I am glad that he said that, because I must bring a criticism. It has to do with who is doing the reasoning. While reading The Work of Theology, I kept a running tally of whose work got referenced. I counted 20 white women. I also counted two references to women whose racial identity I could not guess at. (One of these was an unnamed Duke colleague, of whom Hauerwas wrote that he “wanted to kill her on the spot” for saying something vapid in a sermon. I counted that as a theological engagement.) As for male thinkers of color, I counted nine, including—rather anachronistically, I realize—Augustine of Hippo.

And then there were the white men. By my count, 163.

What is going on? H. Richard Nie­buhr named this the most important moral question, more important than What should I do? In The Work of The­ology and elsewhere, Hauerwas urges us to heed Niebuhr’s insight. So I mean only to take Hauerwas seriously by asking: What is going on? A white man is not a bad thing to be, of course. But is it not curious that the conversation convened in The Work of Theology belongs overwhelmingly to white men? Particularly when American Christianity is becoming less white, and most American Christians are women? What are we looking at here?

Might the discrepancy reflect the world of academic theology more broadly? Not entirely. Female scholars make up around 29 percent of religion and theology faculty, according to recent figures from the American Academy of Reli­gion. Compare that to the 11 percent of female interlocutors in The Work of Theology. But Hauerwas is a broad thinker, engaging scholarship from across the humanities. Perhaps the gender discrepancy is simply a function of the imbalance in other humanities disciplines? Yet according to the American Academy of Arts and Sciences, female scholars make up around 25 percent of philosophy faculty—more than twice the representation than they receive in the pages of The Work of Theology. And philosophy is the most male-dominated discipline listed. What about race? Sixteen percent of theology and religion faculty are people of color. Not great, but compare that to The Work of Theology, in which around 6 percent of references come from people of color.

At this point I imagine my Hauer­wasian friends rolling their eyes. “Your account proceeds from a liberal starting point that Hauerwas rejects,” I can hear them saying. Except that I have not offered an account yet. I am simply trying to describe what I see. There are more white men in this conversation than one might expect, even using benchmarks drawn from a dominant culture that privileges whiteness and maleness. So what is going on? Lest this sound like an ad hominem argument, note that Hauerwas himself defends the use of ad hominem arguments. Specifically, he says that they “remind . . . us that we inhabit narratives that are often ignored but in fact make all the difference for the position a person holds.”

Amen. So could we notice some of the ignored narratives that this book inhabits?

Could we notice, for instance, who gets invited to give theological descriptions of other people’s lives?
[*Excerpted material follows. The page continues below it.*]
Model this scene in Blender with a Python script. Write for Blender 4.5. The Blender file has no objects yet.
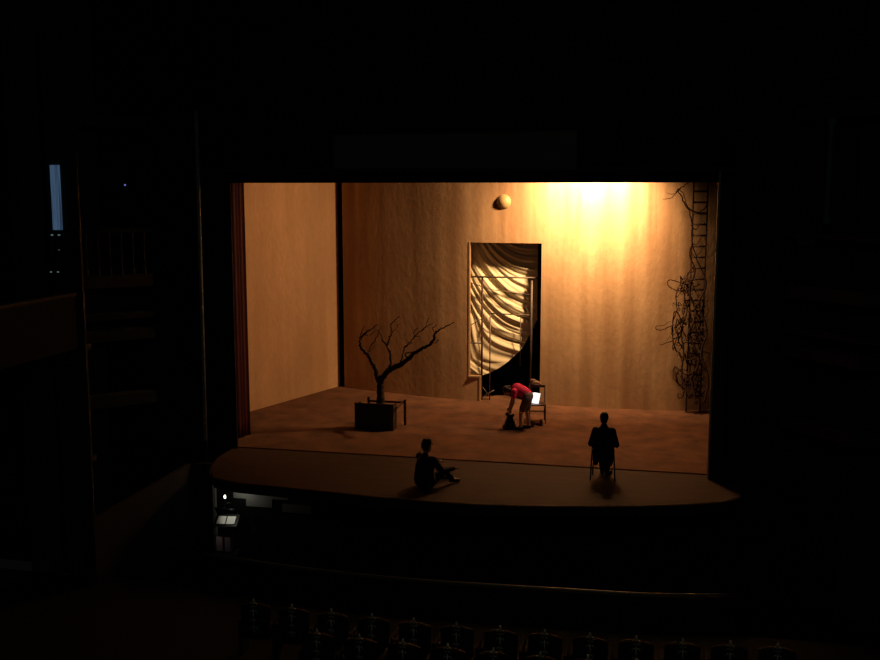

Hauerwas approvingly cites this warning from John Milbank: if women alone are given exclusive “rights” over a fetus, says Milbank, men will exercise their implied rights to have nothing to do with their children. No disrespect to Milbank, but why is he the one holding the microphone at that precise moment in the conversation? And why is the topic given drive-by treatment? Why not dwell on the matter a bit longer and cite Margaret Farley, Julie Hanlon Rubio, M. Shawn Cope­land, or Lisa Sowle Cahill—all theological ethicists who have written about family, reproduction, and motherhood?

And then there’s poverty. In a chapter called “How to ‘Remember the Poor,’” Hauerwas rightly cautions against turning “the poor” into objects or abstractions. To counteract this tendency, he recommends listening to the poor. For, he says, “to listen to the poor is an exercise of great discipline. . . . We must listen to the stories the poor have to tell because only by listening to such stories do we have the means to know how to go on.” After I read that, I expected that I was a paragraph or two away from reading “the stories the poor have to tell.” But I found no such stories. Why are they not there? Linda Tirado’s recent book Hand to Mouth: Living in Bootstrap America tells her firsthand experiences of poverty. One could also consult the stories and interviews in Sasha Abramsky’s The Amer­ican Way of Poverty: How the Other Half Still Lives. Or for a more explicitly theological treatment, what about Keri Day’s Unfinished Business: Black Women, the Black Church, and the Struggle to Thrive in America? Though not an autobiographical account, Day’s volume draws on data and narratives showing how poverty is racialized, and how racism works by keeping people poor. Any of these would have helped the chapter tremendously.

What is going on? To be honest, I am not sure. My best guess is that Hauerwas has not entirely reckoned with the ungodly forces that cause privileged people to come by the friendships we have and to convene the conversations we convene. I am grateful for the insights in The Work of Theology, and those with any interest in Hauerwas’s work should certainly read it—at least the excellent chapter called “How to Tell Time Theo­logically.” Still, I found myself offering this prayer for the author: I pray that in his retirement Hauerwas will find himself blessed with friends from new quarters, and that they will tell him the truth.

Sarah Morice Brubaker

Sarah Morice Brubaker teaches theology at Phillips Theological Seminary in Tulsa, Oklahoma, writes for Religion Dispatches, and is a contributor to Placing Nature on the Borders of Religion, Philosophy, and Ethics (Ashgate).